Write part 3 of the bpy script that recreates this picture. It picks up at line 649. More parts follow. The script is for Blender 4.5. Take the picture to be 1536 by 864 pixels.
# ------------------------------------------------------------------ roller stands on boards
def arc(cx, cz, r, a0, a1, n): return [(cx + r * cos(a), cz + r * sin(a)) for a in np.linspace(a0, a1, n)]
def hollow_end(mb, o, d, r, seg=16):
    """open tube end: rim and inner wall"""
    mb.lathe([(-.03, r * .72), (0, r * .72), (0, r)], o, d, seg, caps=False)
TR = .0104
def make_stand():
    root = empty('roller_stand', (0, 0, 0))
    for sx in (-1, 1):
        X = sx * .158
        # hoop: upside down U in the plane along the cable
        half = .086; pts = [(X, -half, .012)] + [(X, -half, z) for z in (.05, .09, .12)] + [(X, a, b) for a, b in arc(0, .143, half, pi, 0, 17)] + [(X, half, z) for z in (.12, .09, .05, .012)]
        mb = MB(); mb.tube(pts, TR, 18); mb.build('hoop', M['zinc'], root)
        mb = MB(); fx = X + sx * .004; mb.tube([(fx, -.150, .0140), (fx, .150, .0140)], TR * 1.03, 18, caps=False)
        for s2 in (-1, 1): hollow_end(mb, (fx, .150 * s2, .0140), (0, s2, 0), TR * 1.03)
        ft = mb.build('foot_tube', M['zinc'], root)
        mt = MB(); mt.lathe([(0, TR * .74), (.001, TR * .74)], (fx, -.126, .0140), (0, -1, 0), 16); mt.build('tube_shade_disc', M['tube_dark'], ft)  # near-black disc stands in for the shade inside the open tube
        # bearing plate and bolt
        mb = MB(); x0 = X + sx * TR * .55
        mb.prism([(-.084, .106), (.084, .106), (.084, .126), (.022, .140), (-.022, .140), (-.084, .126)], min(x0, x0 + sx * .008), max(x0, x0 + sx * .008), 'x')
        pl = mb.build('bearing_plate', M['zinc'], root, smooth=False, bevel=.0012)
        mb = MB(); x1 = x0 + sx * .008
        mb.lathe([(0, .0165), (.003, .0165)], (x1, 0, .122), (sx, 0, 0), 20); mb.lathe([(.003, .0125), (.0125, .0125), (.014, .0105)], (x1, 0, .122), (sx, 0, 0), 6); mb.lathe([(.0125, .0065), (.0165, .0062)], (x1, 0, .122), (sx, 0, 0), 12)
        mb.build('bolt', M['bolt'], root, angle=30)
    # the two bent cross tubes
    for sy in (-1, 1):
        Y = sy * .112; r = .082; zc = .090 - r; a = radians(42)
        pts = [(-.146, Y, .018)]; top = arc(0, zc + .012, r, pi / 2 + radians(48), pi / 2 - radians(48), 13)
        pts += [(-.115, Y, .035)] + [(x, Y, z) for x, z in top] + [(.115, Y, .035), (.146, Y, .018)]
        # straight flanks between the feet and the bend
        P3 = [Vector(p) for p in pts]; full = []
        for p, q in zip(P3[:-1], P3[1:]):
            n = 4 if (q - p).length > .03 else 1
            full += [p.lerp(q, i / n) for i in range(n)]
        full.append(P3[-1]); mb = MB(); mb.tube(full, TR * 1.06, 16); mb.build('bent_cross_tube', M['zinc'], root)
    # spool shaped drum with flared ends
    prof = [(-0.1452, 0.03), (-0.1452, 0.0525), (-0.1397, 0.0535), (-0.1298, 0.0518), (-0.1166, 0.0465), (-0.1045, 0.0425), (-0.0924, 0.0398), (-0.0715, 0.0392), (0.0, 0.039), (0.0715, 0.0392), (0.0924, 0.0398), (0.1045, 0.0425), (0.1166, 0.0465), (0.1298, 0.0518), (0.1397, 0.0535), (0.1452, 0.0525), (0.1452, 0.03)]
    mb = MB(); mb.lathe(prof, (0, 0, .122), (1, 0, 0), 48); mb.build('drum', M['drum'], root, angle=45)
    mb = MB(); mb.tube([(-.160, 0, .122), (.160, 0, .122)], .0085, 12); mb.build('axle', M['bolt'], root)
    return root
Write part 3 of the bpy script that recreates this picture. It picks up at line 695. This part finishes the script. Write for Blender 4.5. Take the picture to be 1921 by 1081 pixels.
..............................
Direction:
Copy out the full listing exactly.

Solution to this problem:
Write part 3 of the bpy script that recreates this picture. It picks up at line 649. More parts follow. The script is for Blender 4.5. Take the picture to be 1536 by 864 pixels.
# ------------------------------------------------------------------ roller stands on boards
def arc(cx, cz, r, a0, a1, n): return [(cx + r * cos(a), cz + r * sin(a)) for a in np.linspace(a0, a1, n)]
def hollow_end(mb, o, d, r, seg=16):
    """open tube end: rim and inner wall"""
    mb.lathe([(-.03, r * .72), (0, r * .72), (0, r)], o, d, seg, caps=False)
TR = .0104
def make_stand():
    root = empty('roller_stand', (0, 0, 0))
    for sx in (-1, 1):
        X = sx * .158
        # hoop: upside down U in the plane along the cable
        half = .086; pts = [(X, -half, .012)] + [(X, -half, z) for z in (.05, .09, .12)] + [(X, a, b) for a, b in arc(0, .143, half, pi, 0, 17)] + [(X, half, z) for z in (.12, .09, .05, .012)]
        mb = MB(); mb.tube(pts, TR, 18); mb.build('hoop', M['zinc'], root)
        mb = MB(); fx = X + sx * .004; mb.tube([(fx, -.150, .0140), (fx, .150, .0140)], TR * 1.03, 18, caps=False)
        for s2 in (-1, 1): hollow_end(mb, (fx, .150 * s2, .0140), (0, s2, 0), TR * 1.03)
        ft = mb.build('foot_tube', M['zinc'], root)
        mt = MB(); mt.lathe([(0, TR * .74), (.001, TR * .74)], (fx, -.126, .0140), (0, -1, 0), 16); mt.build('tube_shade_disc', M['tube_dark'], ft)  # near-black disc stands in for the shade inside the open tube
        # bearing plate and bolt
        mb = MB(); x0 = X + sx * TR * .55
        mb.prism([(-.084, .106), (.084, .106), (.084, .126), (.022, .140), (-.022, .140), (-.084, .126)], min(x0, x0 + sx * .008), max(x0, x0 + sx * .008), 'x')
        pl = mb.build('bearing_plate', M['zinc'], root, smooth=False, bevel=.0012)
        mb = MB(); x1 = x0 + sx * .008
        mb.lathe([(0, .0165), (.003, .0165)], (x1, 0, .122), (sx, 0, 0), 20); mb.lathe([(.003, .0125), (.0125, .0125), (.014, .0105)], (x1, 0, .122), (sx, 0, 0), 6); mb.lathe([(.0125, .0065), (.0165, .0062)], (x1, 0, .122), (sx, 0, 0), 12)
        mb.build('bolt', M['bolt'], root, angle=30)
    # the two bent cross tubes
    for sy in (-1, 1):
        Y = sy * .112; r = .082; zc = .090 - r; a = radians(42)
        pts = [(-.146, Y, .018)]; top = arc(0, zc + .012, r, pi / 2 + radians(48), pi / 2 - radians(48), 13)
        pts += [(-.115, Y, .035)] + [(x, Y, z) for x, z in top] + [(.115, Y, .035), (.146, Y, .018)]
        # straight flanks between the feet and the bend
        P3 = [Vector(p) for p in pts]; full = []
        for p, q in zip(P3[:-1], P3[1:]):
            n = 4 if (q - p).length > .03 else 1
            full += [p.lerp(q, i / n) for i in range(n)]
        full.append(P3[-1]); mb = MB(); mb.tube(full, TR * 1.06, 16); mb.build('bent_cross_tube', M['zinc'], root)
    # spool shaped drum with flared ends
    prof = [(-0.1452, 0.03), (-0.1452, 0.0525), (-0.1397, 0.0535), (-0.1298, 0.0518), (-0.1166, 0.0465), (-0.1045, 0.0425), (-0.0924, 0.0398), (-0.0715, 0.0392), (0.0, 0.039), (0.0715, 0.0392), (0.0924, 0.0398), (0.1045, 0.0425), (0.1166, 0.0465), (0.1298, 0.0518), (0.1397, 0.0535), (0.1452, 0.0525), (0.1452, 0.03)]
    mb = MB(); mb.lathe(prof, (0, 0, .122), (1, 0, 0), 48); mb.build('drum', M['drum'], root, angle=45)
    mb = MB(); mb.tube([(-.160, 0, .122), (.160, 0, .122)], .0085, 12); mb.build('axle', M['bolt'], root)
    return root
Write part 3 of the bpy script that recreates this picture. It picks up at line 695. This part finishes the script. Write for Blender 4.5. Take the picture to be 1921 by 1081 pixels.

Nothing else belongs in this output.